Just as with the Swachch Bharat idea, this one too has been taken up with no study of the problem. While Mr. Modi's supporters will tell you that the idea to have an open-defecation free India is Modi's brainchild, the fact is that Rajiv Gandhi already tried this in 1986. Almost all the pieces of the Swachch Bharat campaign are taken from Central Rural Sanitation Programme. Modi's contributions are limited to the name and using Gandhiji's glasses on the logo. Instead, if the government would have looked back at the CRSP and tried to identify why it failed, we might have actually made some progress.


The same is the case with plastics. It is easy for Mr. Modi who hasn't gone to a grocery store in over a decade to tell people not to use plastics. The reality is very different.


Let's take the example of the plastic cola bottle. The end-user doesn't really care whether the cola is in a plastic bottle or a glass one. But the cola companies do. Glass bottles are more expensive than plastic bottles and hence it is for their benefit and not ours. In the olden days, grocers charged you a deposit for the bottle which would be returned if you returned the bottle. These bottles then went back to the cola maker who had to bear the cost of washing and sterilizing them before reusing them. It was a brilliant system and we should consider bringing it back.

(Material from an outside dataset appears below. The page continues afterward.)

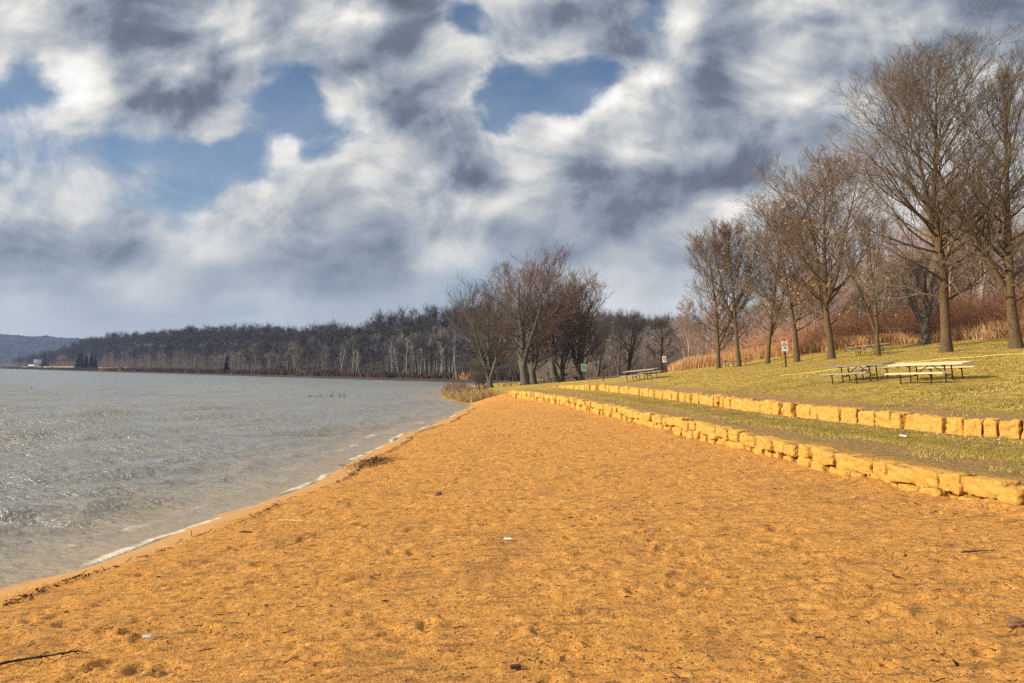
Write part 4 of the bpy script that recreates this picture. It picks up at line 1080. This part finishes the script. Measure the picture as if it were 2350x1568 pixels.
# distant blue hill
uu = np.linspace(-500, 330, 170); prof = np.interp(uu, [-500, -100, 0, 60, 120, 180, 219, 260, 330], [760, 762, 765, 768, 771, 774, 780, 790, 812])
uh = np.linspace(-500, 330, 420); ph = np.interp(uh, uu, prof); NR = 46
sg = np.linspace(0, 1, NR)[:, None]; Yh = 2000 + 700 * sg + 0 * uh[None, :]; kx_ = np.array([ray(u, 848).x / ray(u, 848).y for u in uh]); topz = np.array([at(u, v, 2700).z for u, v in zip(uh, ph)])
Xh = kx_[None, :] * Yh; Zh = 1.5 + (topz[None, :] - 6) * sg ** .8
crown = 4.5 * fbm(Xh / 26, Yh / 60, 5, 3) + 3.0 * np.abs(vnoise(Xh / 9, Yh / 22, 9)) + 9 * fbm(Xh / 160, Yh / 160, 15, 2) * np.sin(np.pi * sg)
Zh = Zh + crown * np.minimum(1, sg * 12)
V = np.concatenate([np.stack([Xh, Yh, Zh], -1).reshape(-1, 3), np.stack([kx_ * 3300, 0 * kx_ + 3300, 0 * kx_ + 20], -1)])
uu = uh
hillm = noisy("distant wooded hill", (.010, .018, .042), (.030, .036, .066), .035, .95, 0, obj=False)
o = mesh_obj("distant_hill", V, grid_faces(NR + 1, len(uu)), hillm); tag(o, "distant blue wooded hill beyond the lake", "hill", kind='structure')
#@@PART3
# ------------------------------------------------------------------ picnic tables
TL, TH, BY, BL = 3.3, .74, .95, 2.6
def make_table(label, plank, seat, group):
    root = empty("picnic_table"); tag(root, label, "picnic table", group)
    m = MB()
    for k in range(3): m.box(-TL / 2 + (.03 if k == 1 else 0), TL / 2, -.40 + k * .27, -.14 + k * .27, TH - .05, TH, .008)
    m.build("tabletop", plank, root)
    for sy in (-1, 1):
        m = MB(); m.box(-BL / 2, BL / 2, sy * BY - .135, sy * BY - .005, .42, .465, .008); m.box(-BL / 2, BL / 2, sy * BY + .005, sy * BY + .135, .42, .465, .008)
        b = m.build("bench_seat", seat, root)
        for sx in (-.68, .68):
            m = MB(); m.box(sx - .03, sx + .03, sy * BY - .13, sy * BY + .13, .385, .418, .004); m.bar((sx, sy * BY, -.06), (sx, sy * BY, .39), .026); m.build("bench_leg", M['pipe'], root)
    for sx in (-.78, .78):
        for sy in (-.21, .21):
            m = MB(); m.bar((sx, sy, -.06), (sx, sy, TH - .09), .026); m.build("leg", M['pipe'], root)
        m = MB(); m.bar((sx, -.21, .24), (sx, .21, .24), .022); m.build("crossbar", M['pipe'], root)
        m = MB(); m.box(sx - .035, sx + .035, -.38, .38, TH - .098, TH - .054, .005); m.build("top_bracket", M['pipe'], root)
        m = MB(); m.bar((sx, 0, .24), (sx * .04, 0, TH - .07), .02); m.build("diagonal_brace", M['pipe'], root)
    return root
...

But it cannot be done overnight. While this was infrastructure cola companies had at one point in time, that has not been dismantled. They need time to set up the infrastructure again. Most probably, in today's world it will get outsourced to a bottle-washing company. This will generate more low-end employment. I can see states such as UP and Bihar set up such plants and bring in valuable money for the state.


Of course, then there is the water and pollution problem to tackle. A plant to wash and sterilize cola bottles will need water, a lot of water. This will mean that these bottle washing companies must be given incentives to set up water treatment plants so that they use less ground water.


As you can see, each step of the process brings in both much needed employment and advances in technology, which can only augur well for the state and the country.


We don't need superheroes who make grand but empty statements. Instead we need visionary leaders who aren't afraid to lean on experts for advice and ideas.